Embracing Love: Pope Francis Challenging Conventions, Echoes of Jesus' Radical Acceptance
When I was six years old, I had a dog named Honeybee — a beautiful German shepherd.
We were inseparable.
Then one morning, she was gone.
My mother told my brother sister and I she had gone to a farm where she would be happier.
Our hearts broke — and even now, decades later, I can still feel that ache.
Two years later, an even greater loss came.
My father woke us early one morning and told each of us one by one, that our mother had gone to Heaven.
God had taken her home.
A farm might have sounded easier to understand, but I wasn’t six anymore.
Once again, loss crushed me.
Many of us have lived through losses like these — or are living through them right now.
But know this: Jesus stands beside us in every sorrow, mourning with us, strengthening us, lifting us.
With Him, we can rise again.
Why did Jesus have to die?
Why do we suffer?
Why must we die?
Because God, in His mercy, knows what our hearts need to be transformed.
He uses suffering — and even death, with its hidden expiration date — not to punish us, but to purify us, to awaken love, and to prepare us for His Kingdom.
Death is not the end.
It’s our passage home.
Christ Himself walked that road first.
Stand beneath the Crucifix. Look up.
There is your proof.
That’s love.
“When we journey without the Cross, when we build without the Cross, and when we confess a Christ without the Cross, we are not disciples of the Lord: we are worldly.
I would like for us all, after these days of grace, to have courage — precisely the courage — to walk in the Lord’s presence, to build the Church upon the blood of the Lord poured out on the Cross, and to confess the only glory there is: Christ Crucified.”
~ Pope Francis
While entering a Catholic church in another town, I couldn’t help but notice a large image of the Resurrected Christ above the altar.
Below it, almost hidden, was a small Crucifix.
It crushed my heart.
It’s not that I don’t want to rejoice in the Resurrection — I do.
But I can’t get there without first standing at the Cross.
Without the Crucified Christ front and center — in our churches, our daily lives, and our souls — we lose our way.
When the image of the Risen Christ replaces the Crucified Christ, the great ship of faith begins to drift.

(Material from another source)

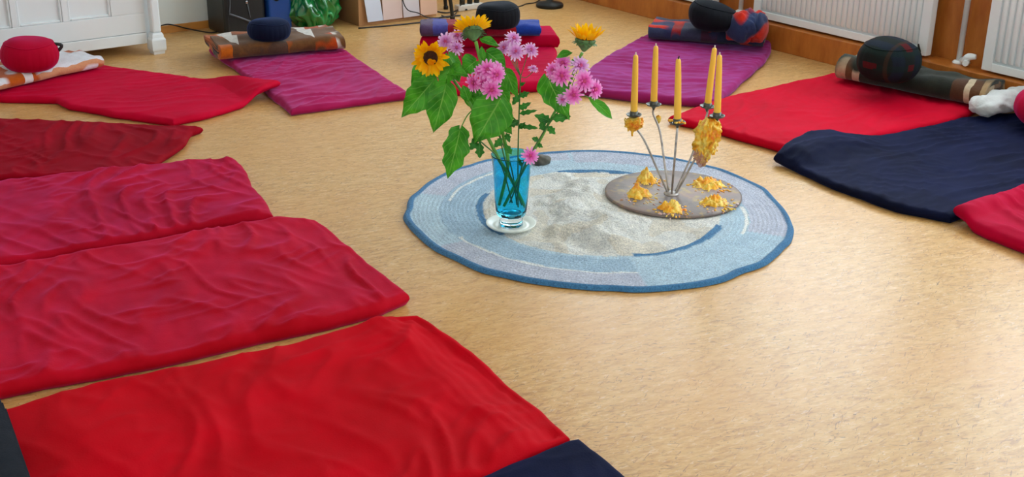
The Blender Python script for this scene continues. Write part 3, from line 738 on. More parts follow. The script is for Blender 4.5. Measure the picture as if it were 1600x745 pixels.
def cloth_heap(name, label, cat, material, path, width, height, z0, seed, group=None):
    """soft bunched cloth along a ground path"""
    P = [Vector((p.x, p.y)) for p in path]; n = 40
    Q = resample([tuple(p) for p in P], np.linspace(0, 1, n)); tang = np.gradient(Q, axis=0); tang /= np.hypot(*tang.T)[:,None]
    nr = np.stack([-tang[:,1], tang[:,0]], 1); k = 36; th = np.linspace(0, 2*np.pi, k, endpoint=False)
    s = np.linspace(0, 1, n)[:,None]*np.ones(k); t = np.ones((n,1))*th[None]
    ends = np.sqrt(np.clip(1-(2*s-1)**6, 0, 1))*0.97+0.03
    bul = (1+0.40*pn(s*6, np.cos(t)*1.4+np.sin(t)*0.6, seed)+0.2*pn(s*14+np.sin(t)*2, np.cos(t)*3, seed+1))*ends
    ox = np.cos(t)*width/2*bul; oz = height/2*(1+np.sin(t)*bul)
    oz = np.maximum(oz, 0.002)
    X = Q[:,0][:,None]+nr[:,0][:,None]*ox; Y = Q[:,1][:,None]+nr[:,1][:,None]*ox
    mb = MB().grid(np.stack([X, Y, oz+z0], -1), closed_v=True)
    mb.f += [tuple(range(k)), tuple((n-1)*k+i for i in range(k))]; mb.smooth += [True, True]
    c = Q.mean(0); o = mb.build(name, material, None, (float(c[0]), float(c[1]), z0)); tag(o, label, cat, group); return o
fleece = plain('grey_white_fleece', (206,208,206), 0.95, 0.08, 14, 0.8, 90, Sheen_Weight=0.4)
cloth_heap('fleece_throw', 'grey white fleece bunched at the end of the navy mat', 'blanket', fleece, [G(1522,184,0.05), G(1555,172,0.06), G(1595,160,0.07), G(1640,150,0.06)], 0.16, 0.10, 0.047, 71, 'folded blankets on the mats')
cloth_heap('wool_shawl', 'dark red and grey wool shawl bunched right of the black domed cushion', 'blanket', bl_d, [G(1146,58,0.13), G(1168,50,0.14), G(1186,58,0.12), G(1196,76,0.06)], 0.20, 0.17, 0.09, 72, 'folded blankets on the mats')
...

As Pope Francis warned, when we remove the Cross, we become worldly — shaping life and heaven in our own image.
Without the Crucified Christ, the Blood of our redemption dries up — and so do we.
If we try to skip from Good Friday to Easter Sunday, we end up with a joy that only appears real.
Our Catholic reality is this: suffering into joy — not around it.
And we’re not there yet.
The Cross and the Culture of Comfort
Over the past decades, some parishes have replaced the Crucifix with the Risen Christ above the Altar front and center.
Perhaps the motive was to make people feel more comfortable, to present a Christianity that seems more positive, less demanding.
And many good Catholics in those parishes have grown to love what they see, because their hearts are faithful.
But the symbol itself teaches something — even silently.
An “empty cross” or a smiling, floating Christ can project warmth, but it can also distort the truth.
Without the Cross, Christianity becomes a feeling, not a faith.
It becomes a message of comfort instead of conversion.
As the Church teaches in the General Instruction of the Roman Missal (§308):
“There is also to be a cross, with the figure of Christ crucified upon it, either on the altar or near it, where it is clearly visible to the people gathered together.”
Why?
Because the Mass is not a celebration around the Cross — it is the re-presentation of the Sacrifice of Calvary.
The altar is the Cross made present again.
And if the Cross is missing, what are we celebrating?
The Cost of Love
The Crucifix doesn’t make people feel comfortable — it makes them feel loved.
It reveals the cost of that love: blood, wounds, humility, surrender.
When the Crucifix is gone, we risk forgetting the depth of our redemption.
We cannot skip the Cross and still find Christ.
We cannot love the Resurrection without loving the wounds that made it possible.
Everything we need to know about forgiveness, happiness, and joy can be found at the foot of the Crucifix — looking up.
The peace that flows from Christ Crucified can heal what no pill, no drink, and no self-help guru ever could.
It’s no secret: without loss, there is no gain; without the Cross, there is no crown.
Some may say, “But I’ve had no suffering — I’m perfectly happy.”
A wise priest once smiled and said, “It ain’t over yet.”
There can be no heaven on earth, no hope for eternal joy, without the Crucified Christ.
That’s why every Catholic church must keep Christ on the Cross front and center — not as a symbol of defeat, but as the doorway to eternal victory.
When we allow suffering to become our friend, that friend becomes Jesus.
And when we embrace suffering, Jesus embraces us.